We’ve just experienced the usual fuss that surrounds the appointment of a new England rugby captain, together with theories about what makes a good captain and anecdotes about how various different captains made their teams great. Is this all just jibber-jabber or is there any evidence to see if the team captain makes a difference to performance? The evidence tells me that the captain hardly matters.
Even Where The Captain Has Lots of Power, He Barely Makes Any Difference
I looked at English county cricket results from 2006-15 to test the importance of the captain. There’s a fixed number of counties over 2 divisions so we’ve got the same sample of teams throughout, and there’s a decent number of changes of captain to test our theory. Cricket also seems to be a game where the captain should have a lot of influence (deciding whether to bat or bowl first, when to declare, field set up, bowler selection, etc) compared to other sports. So my theory is that cricket should show the captain’s influence at its strongest.

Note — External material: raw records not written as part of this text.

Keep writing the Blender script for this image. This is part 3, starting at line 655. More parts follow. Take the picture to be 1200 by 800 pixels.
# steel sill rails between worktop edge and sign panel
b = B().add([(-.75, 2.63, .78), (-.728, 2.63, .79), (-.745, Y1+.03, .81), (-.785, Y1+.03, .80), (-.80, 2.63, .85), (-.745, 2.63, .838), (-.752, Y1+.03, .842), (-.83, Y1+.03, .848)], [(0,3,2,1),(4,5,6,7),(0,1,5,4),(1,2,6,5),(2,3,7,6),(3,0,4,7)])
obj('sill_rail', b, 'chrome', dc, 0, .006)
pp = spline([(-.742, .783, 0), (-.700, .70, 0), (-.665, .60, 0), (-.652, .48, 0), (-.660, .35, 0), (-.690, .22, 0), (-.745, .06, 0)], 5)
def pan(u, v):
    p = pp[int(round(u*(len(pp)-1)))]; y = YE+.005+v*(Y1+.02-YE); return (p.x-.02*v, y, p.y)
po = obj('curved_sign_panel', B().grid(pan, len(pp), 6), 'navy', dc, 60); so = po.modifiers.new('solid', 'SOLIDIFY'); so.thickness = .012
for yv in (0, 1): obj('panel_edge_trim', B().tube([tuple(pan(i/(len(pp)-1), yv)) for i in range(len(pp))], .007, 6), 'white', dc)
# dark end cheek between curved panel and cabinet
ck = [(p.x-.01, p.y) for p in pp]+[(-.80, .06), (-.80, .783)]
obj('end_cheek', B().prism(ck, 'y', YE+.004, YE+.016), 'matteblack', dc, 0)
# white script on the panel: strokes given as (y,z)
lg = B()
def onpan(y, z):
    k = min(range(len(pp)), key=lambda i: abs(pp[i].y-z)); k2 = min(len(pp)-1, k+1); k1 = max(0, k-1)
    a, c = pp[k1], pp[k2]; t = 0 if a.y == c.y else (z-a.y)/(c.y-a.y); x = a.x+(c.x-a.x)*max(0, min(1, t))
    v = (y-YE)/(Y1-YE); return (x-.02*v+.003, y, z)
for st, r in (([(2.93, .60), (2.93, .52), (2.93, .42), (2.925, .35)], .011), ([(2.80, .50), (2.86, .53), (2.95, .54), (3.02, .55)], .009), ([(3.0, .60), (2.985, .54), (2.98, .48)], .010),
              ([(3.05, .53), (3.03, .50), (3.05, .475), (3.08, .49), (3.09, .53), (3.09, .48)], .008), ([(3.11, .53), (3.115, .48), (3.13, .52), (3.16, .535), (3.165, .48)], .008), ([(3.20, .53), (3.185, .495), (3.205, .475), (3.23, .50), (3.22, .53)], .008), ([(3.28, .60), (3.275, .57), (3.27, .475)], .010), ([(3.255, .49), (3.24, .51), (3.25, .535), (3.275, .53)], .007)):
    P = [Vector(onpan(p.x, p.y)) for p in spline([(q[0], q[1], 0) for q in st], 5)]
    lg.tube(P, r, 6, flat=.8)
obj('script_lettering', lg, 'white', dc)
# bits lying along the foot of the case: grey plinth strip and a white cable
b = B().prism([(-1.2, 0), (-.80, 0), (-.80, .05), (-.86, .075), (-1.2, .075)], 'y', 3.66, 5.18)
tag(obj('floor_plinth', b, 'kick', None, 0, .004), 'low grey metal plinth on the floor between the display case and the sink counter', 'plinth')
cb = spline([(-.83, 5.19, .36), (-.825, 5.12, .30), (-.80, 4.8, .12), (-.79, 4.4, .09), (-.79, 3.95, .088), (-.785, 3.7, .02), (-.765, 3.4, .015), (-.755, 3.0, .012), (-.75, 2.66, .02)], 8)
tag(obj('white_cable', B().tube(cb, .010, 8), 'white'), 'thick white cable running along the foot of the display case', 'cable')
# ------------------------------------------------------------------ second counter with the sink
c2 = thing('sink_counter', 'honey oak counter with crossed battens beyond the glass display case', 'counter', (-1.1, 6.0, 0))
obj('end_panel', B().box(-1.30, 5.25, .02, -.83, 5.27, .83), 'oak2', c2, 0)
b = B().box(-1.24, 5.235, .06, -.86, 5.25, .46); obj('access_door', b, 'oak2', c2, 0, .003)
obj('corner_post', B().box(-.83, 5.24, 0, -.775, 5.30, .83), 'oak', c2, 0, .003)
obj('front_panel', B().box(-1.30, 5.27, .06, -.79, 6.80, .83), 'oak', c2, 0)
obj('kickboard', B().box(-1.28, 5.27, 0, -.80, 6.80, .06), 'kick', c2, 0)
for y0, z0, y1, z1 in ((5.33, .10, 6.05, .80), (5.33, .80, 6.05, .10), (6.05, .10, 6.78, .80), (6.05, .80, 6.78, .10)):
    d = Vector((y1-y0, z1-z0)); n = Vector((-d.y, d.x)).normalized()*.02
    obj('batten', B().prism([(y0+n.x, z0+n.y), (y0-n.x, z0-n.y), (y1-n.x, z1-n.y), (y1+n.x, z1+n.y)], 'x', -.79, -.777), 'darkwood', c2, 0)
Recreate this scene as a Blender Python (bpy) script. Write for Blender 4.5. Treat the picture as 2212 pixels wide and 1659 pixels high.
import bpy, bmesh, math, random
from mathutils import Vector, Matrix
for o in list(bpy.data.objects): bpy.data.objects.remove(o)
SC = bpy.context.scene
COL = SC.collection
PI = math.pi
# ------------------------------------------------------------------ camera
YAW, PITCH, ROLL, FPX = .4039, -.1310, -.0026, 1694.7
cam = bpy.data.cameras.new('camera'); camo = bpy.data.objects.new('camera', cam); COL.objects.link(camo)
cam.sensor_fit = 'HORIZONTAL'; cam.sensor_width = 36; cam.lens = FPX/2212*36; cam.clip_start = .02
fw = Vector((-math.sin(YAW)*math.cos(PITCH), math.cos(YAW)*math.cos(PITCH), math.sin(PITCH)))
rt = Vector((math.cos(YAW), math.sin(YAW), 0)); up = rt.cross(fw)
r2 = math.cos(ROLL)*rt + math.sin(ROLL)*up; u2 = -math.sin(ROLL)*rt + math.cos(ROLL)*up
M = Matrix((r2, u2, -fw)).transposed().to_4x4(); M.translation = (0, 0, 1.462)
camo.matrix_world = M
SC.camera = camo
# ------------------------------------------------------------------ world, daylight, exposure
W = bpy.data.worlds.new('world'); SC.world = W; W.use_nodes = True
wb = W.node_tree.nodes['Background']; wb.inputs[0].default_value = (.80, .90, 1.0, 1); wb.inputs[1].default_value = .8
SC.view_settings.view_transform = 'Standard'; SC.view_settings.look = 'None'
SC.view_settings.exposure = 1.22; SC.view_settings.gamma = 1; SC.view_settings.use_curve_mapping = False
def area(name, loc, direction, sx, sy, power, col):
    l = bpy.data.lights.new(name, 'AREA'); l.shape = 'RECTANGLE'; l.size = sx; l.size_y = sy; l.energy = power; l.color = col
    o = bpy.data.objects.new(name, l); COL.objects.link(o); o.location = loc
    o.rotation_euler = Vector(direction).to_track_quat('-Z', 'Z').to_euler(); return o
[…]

Performance of teams varies year on year, even when you don’t change the captain. So if the captain makes a difference, for better or worse, then you’d expect the performance to change more in the year that teams change their captains. Here’s a comparison of the change in points when teams changed captain, compared to the years they didn’t change the captain.
So changing the captain changes performance in a way that’s barely perceptible.
Don’t Be A Captain (or CEO) in a Bad Year
But what about the perception we have of our teams doing better after we’ve got rid of the old loser and brought in a fresh face? Is that intuition wrong? Well it is and it isn’t. Here’s an analysis of whether teams had a performance increase or decline the year before the new captain came in, the year he came in, and all subsequent years. The simple percentages are a coincidence, the sample in each group is 40.
Here’s what seems to be happening:
- When teams change their captains, it’s often when they’ve had a bad year
- The new captain comes in and the team improves to the level it was before the bad year
- After that the team carries on at the same level until another bad year and the cycle is repeated
What’s most likely going on here is something called reversion to the mean. Something worse than normal happens, so you make a change and things get better. We come away thinking our change has made things better, but all that’s happening is that things are reverting back to normal; we can tell this because things are about the same as before the bad thing happened. The exact same pattern happens in studies of CEOs being replaced.
How To Choose a Captain
So back to our question, does the captain matter? If his effect is indistinguishable from random fluctuation in a sport like cricket where the captain has such influence on tactics, then I find it hard to believe that the choice of captain really matters much at all most of the time.
What seems to me to be more important is that the team chooses its best players – there is outstanding evidence that the team with the best players wins. So choose your best players, and make one of your very best the captain. The conclusion of the debates I heard about the most essential quality of great captains is that they lead by example – sounds the same as having a great player and making them captain.
Another great article Steve. I read an interesting review of a book about football. Talking about the manager (rather than the captain) the theory was that most managers are fairly even in influence – budget to buy players being by far the biggest correlate to outcome – but that occasionally you may find one that is transformative. Therefore a team under pressure hasn’t got much to lose changing and a small chance of a transformation. And, of course, ‘something’ is being done for the braying fans.
Thanks Paul, I totally agree with your comment.
If you replace “manager” in your comment with “CEO”, and “fans” with “shareholders”, then you’ve got the research on CEO performance and CEO changes. I’ll send you a study I read recently.